Chris Whitten’s job has not been easy this year.

The Michigan men’s golf coach lost Lion Kim — the Wolverines’ top scorer of the 2010-11 season, and a Masters participant, to boot — and fellow senior Alexander Sitompul to graduation, while Joey Garber — last season’s freshman standout who started every tournament last year and was third on the team in scoring average — transferred to the University of Georgia.

Whitten’s had to face all of this, while also learning the ropes as a first-year head coach.

Andrew Sapp, Michigan’s former coach, left after last season to coach the University of North Carolina men’s team.

“It’s been a struggle on the course, but at the same time there’s been change for everybody,” Whitten said. “Even though I was the assistant (under Sapp) for five years, I thought there were some certain things I needed to emphasize with the culture of the team, the attitude of the team.”

In the face of adversity, Whitten has looked to his lone senior, Matt Thompson, for leadership on and off the course.

“Having Matt on the team really makes things a lot easier, because he’s such a leader on the course and with the guys,” Whitten said. “They can all see what he does at home and (they can) see why he plays so well at the events.”

Two weeks ago, Thompson contributed a stellar 10-under performance for Michigan at the Furman Intercollegiate, finishing in second place for the 54-hole event — his third top-two finish of the year. He led the Wolverines to a 16th-place finish overall.

But this week, Thompson finished at six-over-par and 20th individually at the LSU Intercollegiate in Baton Rouge, La.

“(On Saturday), I was fighting all day to put everything together,” Thompson said. “Every time I thought I was climbing back into it, I would make another bogey. I just couldn’t really get into a rhythm.”

Thompson fared better on Sunday, shooting an even-par 72, even after bogeying his final three holes.

“(Matt) maybe tried to force it a little bit,” Whitten said. “(However), he’s such a good player that he can make those decisions. He had a green light and it just didn’t work out this time, but that doesn’t really reflect where his game is at. He’s still playing really well.

“We don’t talk too much about the results, we talk more about the process, just getting prepared.”

After a steady first half of the year for the Wolverines — a period where Thompson finished in the top-10 three times, including a victory at the Windon Memorial Classic in mid-October — the spring season has seen them precipitously drop out of NCAA contention.

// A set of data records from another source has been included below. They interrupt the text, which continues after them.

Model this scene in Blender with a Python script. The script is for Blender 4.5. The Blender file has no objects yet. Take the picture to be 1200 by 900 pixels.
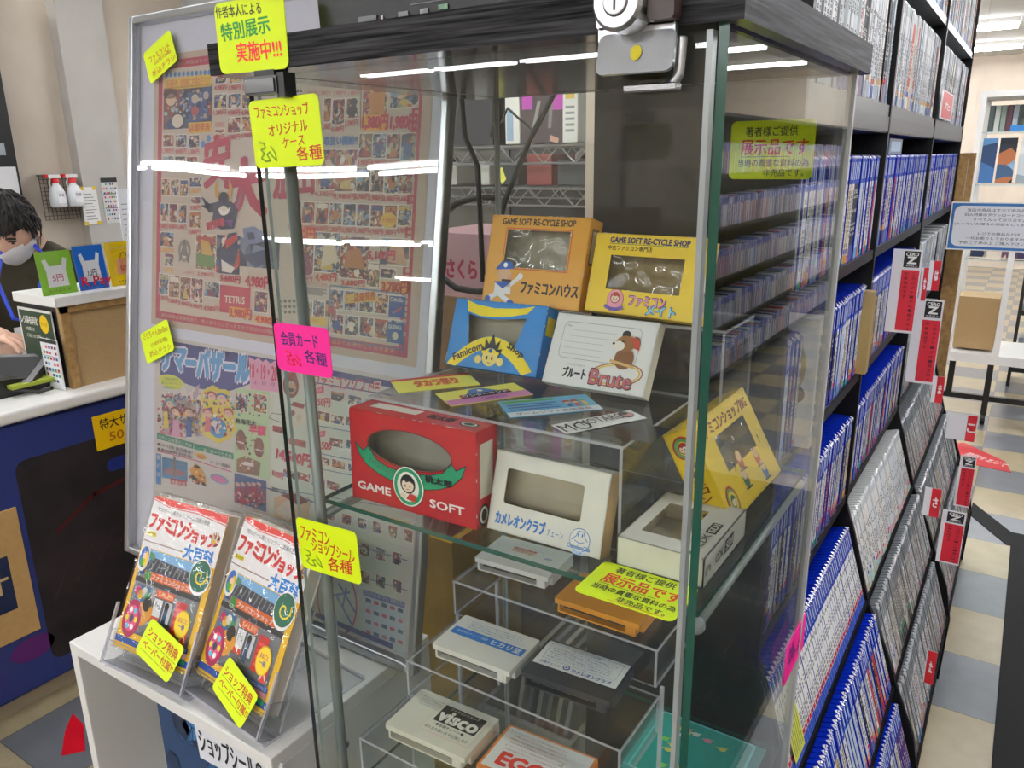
import bpy, math, random
from mathutils import Vector, Matrix
from mathutils.geometry import tessellate_polygon
random.seed(7)
SC = bpy.context.scene
COL = SC.collection
V = Vector

# ------------------------------------------------------------------ camera
F_PX, CX, CY = 917.0, 600.0, 450.0
CAM = V((0, 0, 1.5))
def _cv(px, py): return V((px - CX, -(py - CY), -F_PX))
_y = _cv(1224, 178).normalized()
_x = -_cv(-855, 208); _x = (_x - _x.dot(_y) * _y).normalized()
_z = _x.cross(_y)
RM = Matrix((_x, _y, _z))            # camera axes -> world axes
cd = bpy.data.cameras.new('camera'); co = bpy.data.objects.new('camera', cd); COL.objects.link(co)
cd.sensor_fit = 'HORIZONTAL'; cd.sensor_width = 36.0; cd.lens = F_PX / 1200 * 36; cd.clip_start = .02; cd.clip_end = 60
co.matrix_world = Matrix.Translation(CAM) @ RM.to_4x4()
SC.camera = co
def ray(px, py): return RM @ _cv(px, py)
def at(px, py, X=None, Y=None, Z=None):
    d = ray(px, py)
    t = (X - CAM.x) / d.x if X is not None else (Y - CAM.y) / d.y if Y is not None else (Z - CAM.z) / d.z
    return CAM + d * t
def proj(p):
    v = RM.transposed() @ (V(p) - CAM)
    if v.z > -.01: return None
    return (CX + F_PX * v.x / -v.z, CY - F_PX * v.y / -v.z)

# ------------------------------------------------------------------ materials
MATS = {}
def lin(h):
    h = h.lstrip('#'); o = []
    for i in (0, 2, 4):
        c = int(h[i:i+2], 16) / 255
        o.append(c / 12.92 if c <= .04045 else ((c + .055) / 1.055) ** 2.4)
    return (*o, 1)
def newmat(name):
    m = bpy.data.materials.new(name); m.use_nodes = True
    return m, m.node_tree, m.node_tree.nodes['Principled BSDF']
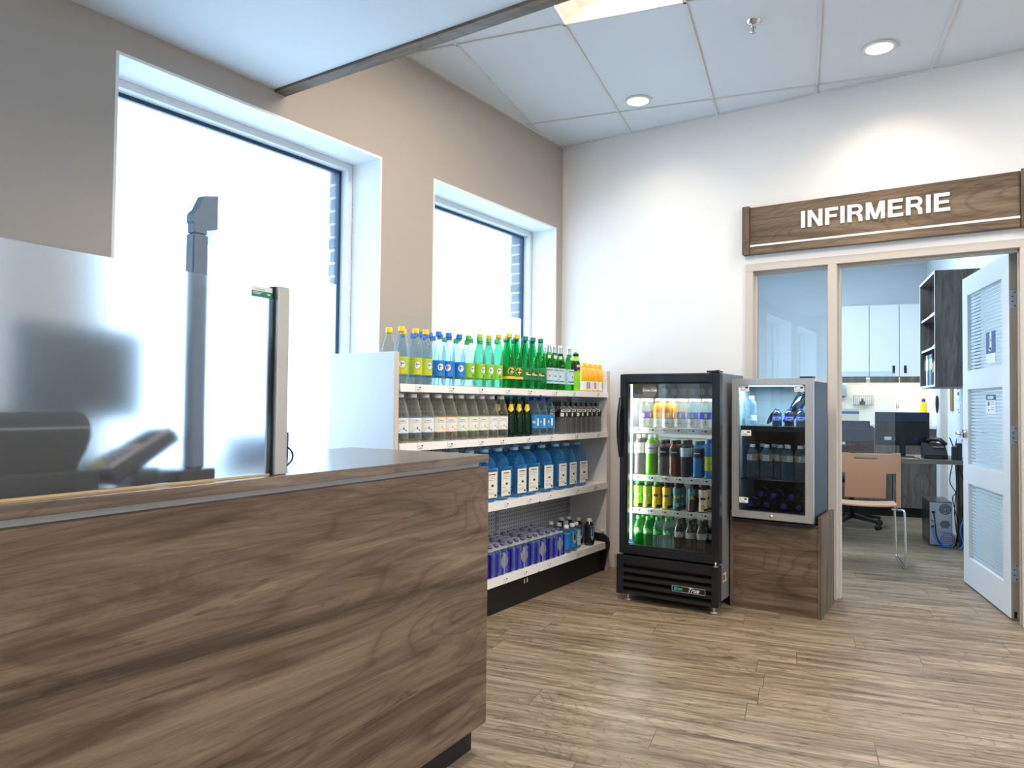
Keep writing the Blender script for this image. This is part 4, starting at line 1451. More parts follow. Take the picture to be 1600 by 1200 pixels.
pj = jug('')
jy = [3.045, 3.178, 3.311, 3.444, 3.610, 3.742, 3.918, 4.088, 4.222, 4.372]
for q, y in enumerate(jy):
    o = pj if q == 0 else copy_tree(pj)
    o.location = (-2.405, y, LEV[2] + 0.0004)
    o.rotation_euler = (0, 0, -0.06 + random.uniform(-0.06, 0.06))
    o['label'] = 'blue water jug with white paper label, %s from left, third shelf front row' % ORD[q]
for q, y in enumerate([3.07, 3.215, 3.36, 3.52, 3.67, 3.83, 3.99, 4.14, 4.29]):
    o = copy_tree(pj)
    o.location = (-2.545, y, LEV[2] + 0.0004)
    o.rotation_euler = (0, 0, random.uniform(-0.06, 0.06))
    o['label'] = 'blue water jug with white paper label, %s from left, third shelf rear row' % ORD[q]

# lowest shelf: shrink-wrapped packs and loose bottles
m_wrap = CLEAR('shrink wrap', (0.92, 0.92, 0.95, 1), 0.30, 0.6, 0.12, C(214, 214, 224))
m_wrapblue = P('blue printed wrap', C(40, 38, 140), 0.22, bump=0.5, bscale=26, var=0.25, vscale=14, coat=0.3)


def pack(label, bluewrap=True):
    t = thing('bottle_pack', label, 'bottle pack', (0, 0, -9), 0, 'shrink-wrapped water packs')
    bo = None
    for i in range(4):
        for j in range(3):
            if bo is None:
                b = MB().lathe(bottle_profile('small', 0.0315, 0.172), 14, m_water)
                bo = b.build('bottle', t)
                cp = MB().lathe([(0.0145, 0.158), (0.0155, 0.158), (0.0155, 0.171), (0.001, 0.172)], 12, P('slate blue cap', C(92, 92, 130), 0.4)).build('cap', bo)
                c = bo
            else:
                c = bo.copy()
                COL.objects.link(c)
                c.parent = t
                cc = cp.copy()
                COL.objects.link(cc)
                cc.parent = c
            c.location = (0.096 - i * 0.064, -0.064 + j * 0.064, 0)
    w = MB()
    # sleeve round the bottles, scalloped between them, with an open eye in the front
    n = 36
    prof = []
    for i in range(n + 1):
        v = -0.096 + 0.192 * i / n
        prof.append(v)
    z0, z1 = 0.002, 0.128

    def fx(v):
        return 0.096 + 0.0325 - 0.010 * (1 - abs(math.cos(PI * (v + 0.032) / 0.064)))
    zs_ = [z0 + (z1 - z0) * q / 14 for q in range(15)]
    kb_, kc_ = w.mi(m_wrapblue), w.mi(m_wrap)
    grid = [[w.bm.verts.new((fx(v) - 0.004 * (z > 0.115), v, z + 0.004 * math.sin(v * 60) * (z > 0.11))) for v in prof] for z in zs_]
    for a in range(14):
        for i in range(n):
            vc, zc = (prof[i] + prof[i + 1]) / 2, (zs_[a] + zs_[a + 1]) / 2
            f = w.bm.faces.new((grid[a][i], grid[a][i + 1], grid[a + 1][i + 1], grid[a + 1][i]))
            eye = ((vc - 0.045) / 0.036) ** 2 + ((zc - 0.075) / 0.044) ** 2 < 1
            stem_ = abs(vc - 0.040) < 0.010 and zc < 0.035
            f.material_index = kc_ if (eye or stem_) else kb_
            f.smooth = True
    for sgn in (-1, 1):
        y = sgn * 0.0965
        w.quad([(-0.125, y, z0), (fx(y), y, z0), (fx(y), y, z1), (-0.125, y, z1)], m_wrapblue)
    w.quad([(-0.128, -0.096, z0), (-0.128, 0.096, z0), (-0.128, 0.096, z1), (-0.128, -0.096, z1)], m_wrapblue)
    w.build('printed_wrap', t)
    f = MB()
    m_ = 16
    gv = [[f.bm.verts.new((-0.125 + 0.248 * i / m_, -0.096 + 0.192 * j / m_, 0.1745 - 0.030 * (max(abs(i - m_ / 2), abs(j - m_ / 2)) / (m_ / 2)) ** 4 - 0.006 * (0.5 - 0.5 * math.cos(2 * PI * i / 4)) + random.uniform(-0.0015, 0.0015))) for j in range(m_ + 1)] for i in range(m_ + 1)]
    for i in range(m_):
        for j in range(m_):
            q = f.bm.faces.new((gv[i][j], gv[i + 1][j], gv[i + 1][j + 1], gv[i][j + 1]))
            q.smooth = True
    f.build('top_film', t, m_wrap)
    lab = MB()
    for v in (-0.064, 0.0, 0.064):
        lab.patch(0.0322, [(-0.014, 0.06), (0.014, 0.06), (0.014, 0.10), (-0.014, 0.10)], lb['sky'], 0.0)
    lab.bm.free()
    return t


pp = pack('')
for q, y in enumerate([3.19, 3.396, 3.604, 3.812, 4.020]):
    o = pp if q == 0 else copy_tree(pp)
    o.location = (-2.472, y, LEV[3] + 0.0006)
    o.rotation_euler = (0, 0, random.uniform(-0.02, 0.02))
    o['label'] = 'blue shrink-wrapped water pack, %s from the left on the lowest shelf' % ORD[q]


def logo_shield(col, col2):
    def f(b, rad, z0, z1):
        for a in (0.0, PI):
            b.patch(rad, [(-0.012, z1 - 0.012), (0.012, z1 - 0.012), (0.012, z0 + 0.04), (0.0, z0 + 0.018), (-0.012, z0 + 0.04)], col, a)
            b.patch(rad + 0.0004, [(-0.006, z1 - 0.022), (0.006, z1 - 0.022), (0.006, z0 + 0.045), (-0.006, z0 + 0.045)], col2, a)
    return f


p = bottle('water_bottle', '', 'small', 0.0345, 0.178, m_clear, m_whitecap, [(0.16, 0.74, 1.0, lb['blue'])], (0, logo_shield(lb['sand'], lb['black'])), 0.018)
place(p, [(-2.372, 4.265)], LEV[3], '', '', 'loose bottles on the lowest shelf', face=-0.5, spread=0.05)
p['label'] = 'clear bottle with blue shield label beside the wrapped packs on the lowest shelf'
for q, (x, y, s) in enumerate([(-2.372, 4.185, 'clear bottle with blue label touching the last wrapped pack'), (-2.45, 4.225, 'clear bottle with blue label in the second row of the lowest shelf'), (-2.525, 4.25, 'clear bottle with blue label in the third row of the lowest shelf')]):
    o = copy_tree(p)
    o.location = (x, y, LEV[3] + 0.0004)
    o.rotation_euler = (0, 0, 1.2 if q == 0 else -0.5)
    o['label'] = s
p = bottle('water_bottle', '', 'small', 0.034, 0.172, m_water, m_whitecap, [(0.14, 0.70, 1.0, lb['paleblue'])], (0, logo_sides(lb['white'], lb['sky'])), 0.018)
place(p, [(-2.40, 4.365)], LEV[3], '', '', 'loose bottles on the lowest shelf', spread=0.05)
p['label'] = 'clear bottle with pale blue label between the blue and black ones on the lowest shelf'
o = copy_tree(p)
o.location = (-2.475, 4.36, LEV[3] + 0.0004)
o['label'] = 'clear bottle with pale blue label in the second row of the lowest shelf'
p = bottle('drink_bottle', '', 'small', 0.0345, 0.180, m_cola, m_whitecap, [(0.10, 0.80, 1.0, lb['black'])], (0, logo_shield(lb['paleblue'], lb['royal'])), 0.018)
place(p, [(-2.372, 4.505)], LEV[3], '', '', 'loose bottles on the lowest shelf', face=-0.45, spread=0.02)
p['label'] = 'black drink bottle with pale shield label near the right end of the lowest shelf'
for q, (x, y, s) in enumerate([(-2.45, 4.49, 'second row'), (-2.53, 4.50, 'third row'), (-2.545, 4.425, 'third row beside a clear bottle')]):
    o = copy_tree(p)
    o.location = (x, y, LEV[3] + 0.0004)
    o['label'] = 'black drink bottle in the %s of the lowest shelf' % s

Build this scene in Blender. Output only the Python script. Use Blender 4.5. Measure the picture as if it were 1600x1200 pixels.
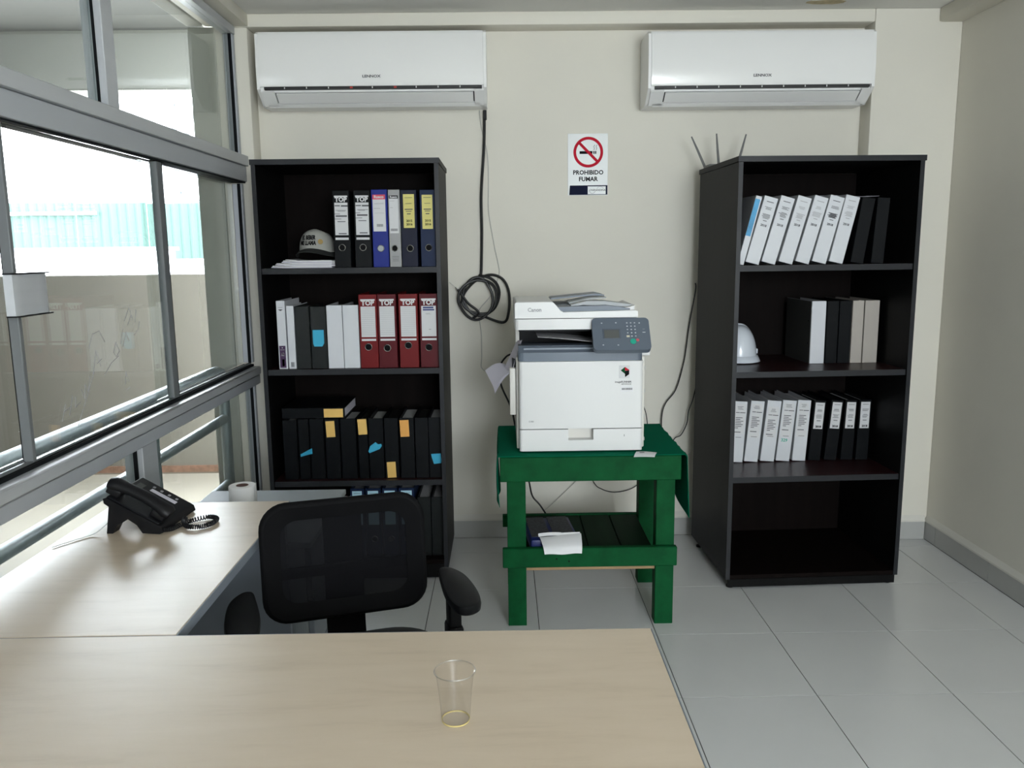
import bpy, bmesh, math, random
from mathutils import Vector, Matrix, Euler
random.seed(7)
R = math.radians
scene = bpy.context.scene
C = scene.collection
for o in list(bpy.data.objects):
    bpy.data.objects.remove(o)

# ------------------------------------------------------------------ camera
CAM_H = 1.47204
cam = bpy.data.cameras.new('camera')
cam.sensor_fit = 'HORIZONTAL'; cam.sensor_width = 36.0
cam.lens = 1279.93 / 1600 * 36.0
cam.clip_start = 0.02; cam.clip_end = 300
camo = bpy.data.objects.new('camera', cam); C.objects.link(camo)
yaw, pitch, roll = 0.00987264, 0.162456, -0.0116061
fwd = Vector((math.sin(yaw)*math.cos(pitch), math.cos(yaw)*math.cos(pitch), -math.sin(pitch)))
rgt = Vector((math.cos(yaw), -math.sin(yaw), 0)); upv = rgt.cross(fwd)
r2 = math.cos(roll)*rgt + math.sin(roll)*upv
u2 = -math.sin(roll)*rgt + math.cos(roll)*upv
M = Matrix((r2, u2, -fwd)).transposed().to_4x4(); M.translation = Vector((0, 0, CAM_H))
camo.matrix_world = M
scene.camera = camo

# ------------------------------------------------------------------ world, light, exposure
world = bpy.data.worlds.new('world'); scene.world = world; world.use_nodes = True
bg = world.node_tree.nodes['Background']
bg.inputs['Color'].default_value = (0.90, 0.925, 1.0, 1)
bg.inputs['Strength'].default_value = 9.0
scene.view_settings.view_transform = 'Standard'
scene.view_settings.look = 'None'
scene.view_settings.gamma = 1.0
scene.view_settings.use_curve_mapping = False
scene.view_settings.exposure = 1.95
scene.cycles.transparent_max_bounces = 32

def portal(name, loc, rot, sx, sy):
    l = bpy.data.lights.new(name, 'AREA'); l.shape = 'RECTANGLE'; l.size = sx; l.size_y = sy
    l.cycles.is_portal = True
    o = bpy.data.objects.new(name, l); C.objects.link(o); o.location = loc; o.rotation_euler = rot
    return o
# daylight portals: they add no light, they only guide sky sampling through the window openings
portal('window_daylight_portal', (-1.3, 0.7, 1.25), (0, R(-90), 0), 2.4, 6.4)
portal('window_daylight_portal', (1.15, -2.82, 1.675), (R(90), 0, 0), 1.7, 1.45)

# ------------------------------------------------------------------ materials
MAT = {}
def mat(name, col, rough=0.5, metal=0.0, spec=0.5, noise=None, bump=None, coat=0.0, trans=0.0, alpha=None, sheen=0.0):
    """noise=(scale, amount, (sx,sy,sz)) varies the colour; bump=(scale,strength)"""
    m = bpy.data.materials.new(name); m.use_nodes = True
    nt = m.node_tree; b = nt.nodes['Principled BSDF']
    b.inputs['Base Color'].default_value = (*col, 1)
    b.inputs['Roughness'].default_value = rough
    b.inputs['Metallic'].default_value = metal
    b.inputs['Specular IOR Level'].default_value = spec
    b.inputs['Coat Weight'].default_value = coat
    b.inputs['Coat Roughness'].default_value = 0.08
    b.inputs['Transmission Weight'].default_value = trans
    b.inputs['Sheen Weight'].default_value = sheen
    tc = None
    if noise or bump:
        tc = nt.nodes.new('ShaderNodeTexCoord'); mp = nt.nodes.new('ShaderNodeMapping')
        nt.links.new(tc.outputs['Object'], mp.inputs['Vector'])
        if noise and len(noise) > 2: mp.inputs['Scale'].default_value = noise[2]
    if noise:
        n = nt.nodes.new('ShaderNodeTexNoise'); n.inputs['Scale'].default_value = noise[0]
        n.inputs['Detail'].default_value = 6; n.inputs['Roughness'].default_value = 0.6
        nt.links.new(mp.outputs['Vector'], n.inputs['Vector'])
        r = nt.nodes.new('ShaderNodeValToRGB')
        a = noise[1]
        r.color_ramp.elements[0].position = 0.3; r.color_ramp.elements[1].position = 0.7
        r.color_ramp.elements[0].color = (*[c*(1-a) for c in col], 1)
        r.color_ramp.elements[1].color = (*[min(1, c*(1+a)) for c in col], 1)
        nt.links.new(n.outputs['Fac'], r.inputs['Fac'])
        nt.links.new(r.outputs['Color'], b.inputs['Base Color'])
    if bump:
        n2 = nt.nodes.new('ShaderNodeTexNoise'); n2.inputs['Scale'].default_value = bump[0]; n2.inputs['Detail'].default_value = 4
        nt.links.new(tc.outputs['Object'], n2.inputs['Vector'])
        bp = nt.nodes.new('ShaderNodeBump'); bp.inputs['Strength'].default_value = bump[1]; bp.inputs['Distance'].default_value = 0.002
        nt.links.new(n2.outputs['Fac'], bp.inputs['Height']); nt.links.new(bp.outputs['Normal'], b.inputs['Normal'])
    MAT[name] = m
    return m

mat('wall', (0.73, 0.70, 0.615), 0.75, noise=(1.3, 0.03), bump=(60, 0.15))
mat('ceiling', (0.74, 0.73, 0.69), 0.8, noise=(1.0, 0.02), bump=(50, 0.1))
mat('tile', (0.60, 0.605, 0.60), 0.26, noise=(3.0, 0.02), spec=0.5)
mat('grout', (0.05, 0.045, 0.04), 0.95, spec=0.1)
mat('skirt_tile', (0.42, 0.42, 0.40), 0.35, noise=(4, 0.03))
mat('mortar', (0.66, 0.64, 0.58), 0.8)
mat('alu', (0.50, 0.515, 0.535), 0.45, metal=0.25, noise=(40, 0.03, (1, 0.05, 1)))
mat('alu_face', (0.43, 0.45, 0.48), 0.48, metal=0.2)
mat('alu_dark', (0.17, 0.18, 0.185), 0.5, metal=0.2)
mat('gasket', (0.010, 0.011, 0.012), 0.9, spec=0.08)
mat('galv', (0.36, 0.41, 0.42), 0.40, metal=0.45, noise=(18, 0.12))
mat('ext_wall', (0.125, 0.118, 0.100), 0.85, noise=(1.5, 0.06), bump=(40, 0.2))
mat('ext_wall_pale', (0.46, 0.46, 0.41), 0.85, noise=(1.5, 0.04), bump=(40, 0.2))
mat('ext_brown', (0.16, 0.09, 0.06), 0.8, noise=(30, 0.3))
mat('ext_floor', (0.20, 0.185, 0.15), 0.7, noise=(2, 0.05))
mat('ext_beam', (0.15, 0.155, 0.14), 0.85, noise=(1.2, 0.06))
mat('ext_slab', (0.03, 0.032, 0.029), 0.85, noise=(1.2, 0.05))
mat('fence_green', (0.024, 0.056, 0.047), 0.6)
mat('ext_white', (0.75, 0.77, 0.78), 0.7)
mat('ext_grey', (0.085, 0.10, 0.11), 0.7)
mat('ext_ground', (0.55, 0.53, 0.48), 0.9, noise=(0.4, 0.08))
mat('bookcase', (0.0042, 0.0042, 0.0042), 0.5, spec=0.12, noise=(30, 0.35, (1, 1, 0.06)))
mat('bookcase_edge', (0.012, 0.013, 0.016), 0.4, spec=0.35)
mat('bookcase_back', (0.0045, 0.0027, 0.0023), 0.6, spec=0.06, noise=(25, 0.3, (1, 1, 0.06)))
mat('mahogany', (0.022, 0.0055, 0.006), 0.34, spec=0.3, noise=(25, 0.35, (0.05, 1, 1)))
mat('plastic_black', (0.006, 0.006, 0.007), 0.45, spec=0.22)
mat('plastic_dark', (0.007, 0.0075, 0.0085), 0.5, spec=0.18)
mat('rubber', (0.01, 0.01, 0.01), 0.7)
mat('ac_white', (0.84, 0.835, 0.815), 0.32, coat=0.1)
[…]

If Michigan wants to extend its four-year NCAA Regional streak, it’ll have to win the Big Ten Championships in French Lick, Ind. in four weeks to receive the automatic bid.

“Every guy on the team knows that (the Big Ten Championships) is the most important tournament of the year,” Whitten said. “Everyone is capable of playing much better than they have so far.”

The Wolverines will have to play better than they did in Louisiana this weekend, where the team finished in a tie for tenth with a three-round total of 907 (+43).

“I’d say, overall, our performance (this weekend) was well below expectations,” Whitten said. “We’re learning new things every week, but we’ve still got a lot of things to get better at.”

Whitten is still optimistic that his players will have an opportunity to play at their home course — the site of the NCAA Regional — in May.

“I don’t think there’s any reason that we can’t go into (Big Tens) with high expectations,” Whitten said. “We’re hoping to do something special.”

If optimism isn’t enough, Whitten should find solace that Sapp, who also struggled in his inaugural season as head coach at Michigan, found success at the year-end conference tournament.

During the 2002-03 regular season, Sapp’s first, the Wolverines didn’t place better than ninth in any tournament. But at the Big Ten Championships in Bloomington, where they were seeded last, they finished in eighth. In the second round, they tallied their best team total (285) for a single round all season.

By 2008, Sapp had led Michigan to its first NCAA Regional in eight years. In 2009 — Thompson’s freshman season — the team made it to the Final Four, losing to eventual champion Texas A&M in the semifinals. Thompson’s sophomore and junior seasons saw similar results. The Wolverines made it to the NCAA Regional each year, winning the Central Regional last season.

“It’s been difficult, especially after my first three years — where we’ve been and where we came from,” Thompson said. “Nobody likes to lose.”

With roster attrition and a first-year coach, sustaining its past success on the course has proven to be easier said than done for the Michigan men’s team. But Thompson is confident in the coaching staff moving forward, even if the Wolverines fail to reach their fifth-straight NCAA Regional.

Whitten is also staying positive about the future.

“I think we’ve laid some pretty good groundwork here,” Whitten said. “I think everything we’re doing now puts us into position to have a lot of sustainable success going forward.”